Friday, August 26, 2011

For the bravehearted

I am overwhelmed by the outpouring of supportive comments, private emails, sms/whatsapp messages, etc. following my last post. It is a blessing to know that there are prayers and good vibes being sent our way. On behalf of our little family, thank you all so very very much.

There were some wonderful ladies who shared with me their own losses and their own personal journeys (in the comments and via private email) and I want to specifically thank those ladies for speaking up. Those are brave, strong women.

My resolution for this year was to live in the present. Not to worry about what might or might not happen in the future, not to fret over the past. This experience put me to the test.

I know many people, including myself, who want another child but who will never tell you outright that they are trying. In public, they dismiss it casually, like an afterthought - "Oh, if it happens, it happens". Or they give the impression that they're halfhearted about it - "We want to, but we have no time/no help/no childcare options/no money/no space/[insert any excuse you can think of]". I've even heard, "We're trying but not actively" (I have no idea what that means). We keep looking at the "ifs" and "buts" and we distract ourselves from the present.

Maybe we don't want to tempt fate, maybe we don't want to jinx things, maybe we just don't want to share. More often, I think that we want to protect ourselves from disappointment. The more we want something, the more disappointed we feel when we don't get it, and most of the time, we want that baby pretty badly. So we feign indifference, we act nonchalant, we behave as if it's not a big deal. All the while, we're secretly crossing our fingers for that positive pregnancy test.
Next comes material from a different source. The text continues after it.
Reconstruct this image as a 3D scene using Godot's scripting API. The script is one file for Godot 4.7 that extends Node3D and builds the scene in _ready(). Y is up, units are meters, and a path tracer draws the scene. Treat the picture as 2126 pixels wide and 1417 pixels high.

When we do get pregnant, we become even more secretive. We think that the pregnancy is not yet stable so we can't share the news. We think that the secrecy protects us and our baby. In truth, it makes no sense at all. If the pregnancy goes well, all logic will tell you that keeping things secret was not the reason for success. Now, what if the pregnancy does not go well? We then find ourselves isolated in our grief. Nobody knew about the baby so there's nobody to listen to our sadness, nobody to tell us that things will be all right. There is the husband, but nobody else. And the husband, not wanting to burden his grieving wife further, has nobody. So, having kept the pregnancy a secret, we then bury its loss. As if it never happened. As if it was too insignificant to be remembered. We put on our happy face and attack life with a vengeance. Now we shouldn't be moping around being miserable forever but we should allow ourselves time to grieve. If we don't acknowledge it, if we don't respect it, if we don't permit ourselves to mourn it, if we try to bury it or toss it off casually, we may never heal completely. And all this pretense and secrecy ain't helping us one bit.

Yes, it's not easy to listen to your heart, to embrace life's ups and downs, to keep the faith, to live fully in the present. It takes a brave woman to shout out and admit that yes! she's trying! and trying hard! for a baby. It takes confidence for a newly pregnant woman to declare her pregnancy and in doing so, make herself vulnerable to disappointment. And, in the wake of loss, it takes courage to tell others, "I didn't make it and I'm devastated that I didn't."

Well, I got the last one ticked off. The next time round, I'll get the first two.

"Dance like nobody's watching; love like you've never been hurt.
Sing like nobody's listening; live like it's heaven on earth."